I do not want this debate to become merely an insight into the life of a constituency MP. The purpose of the register is to provide information about any material benefit that a Member receives and which might reasonably be thought by others to influence his or her conduct in the House. The trivial nature of these registrations and the effort and expense involved in registering them does nothing, I would suggest, to contribute to the purpose of the register. I welcome the Committee’s proposal to introduce a sensible de minimis threshold of 0.1% of a Member’s salary, which currently works out at about £65. That is a sensible compromise between ensuring clarity and accountability while not over-encumbering the register with things that are frankly of little or no concern to any reasonable member of the public.

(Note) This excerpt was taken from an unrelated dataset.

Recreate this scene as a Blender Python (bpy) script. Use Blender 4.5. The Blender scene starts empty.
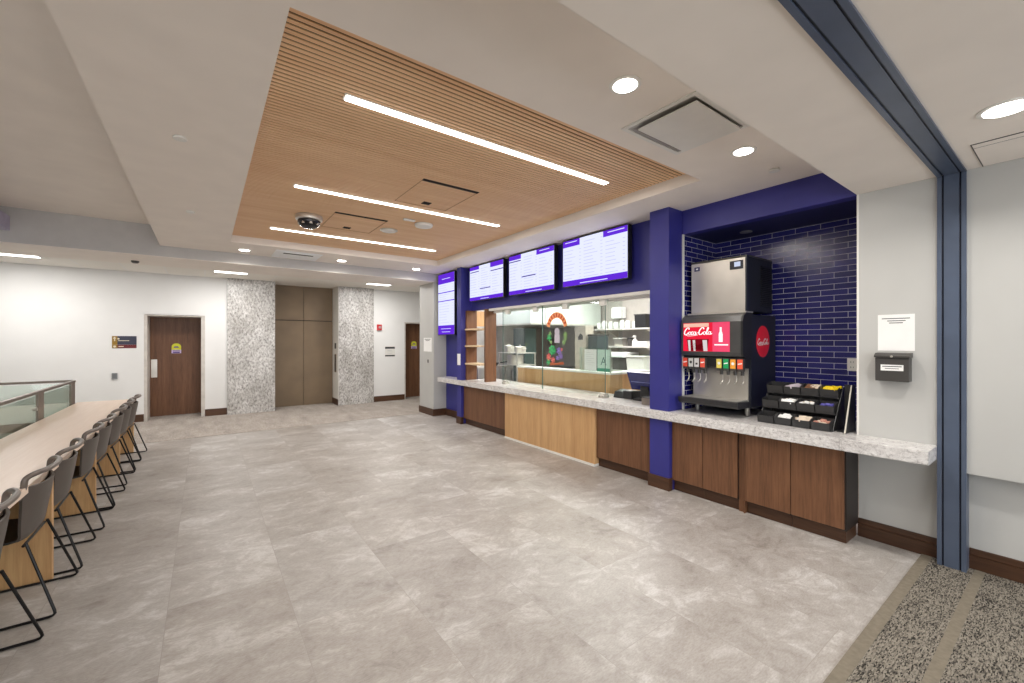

Turning to the rules on all-party groups, this motion implements recommendations made by the Committee in July 2009. I will not repeat the details of the rule changes, which the right hon. Member for Rother Valley has already outlined to the House. The Government welcome these proposed changes. The House will be aware of the valuable work that is done by all-party groups on a vast range of issues—for example, the armed forces, the BBC, beer and cider, clean water, underground space and shipbuilding. There can scarcely be a country in the world, nor—as the right hon. Member for Saffron Walden (Sir Alan Haselhurst) told a debate in Westminster Hall last week—a condition of the human body that is not covered by an all-party group. As the House will be aware, some groups are campaigning bodies, some are concerned with building relationships with other countries, and some are essentially social groups. The examples that I have here suggest that the parliamentary choir and the rugby club might fall into the latter group, although I have my doubts as to whether they do not also, to an extent, have a campaigning purpose.

I would not wish for one moment to frustrate the work of these groups or to place unnecessary obstacles in their way. However, it is important for the House to have robust registration requirements in place in order to protect its reputation, the reputations of hon. Members, and those of the groups themselves.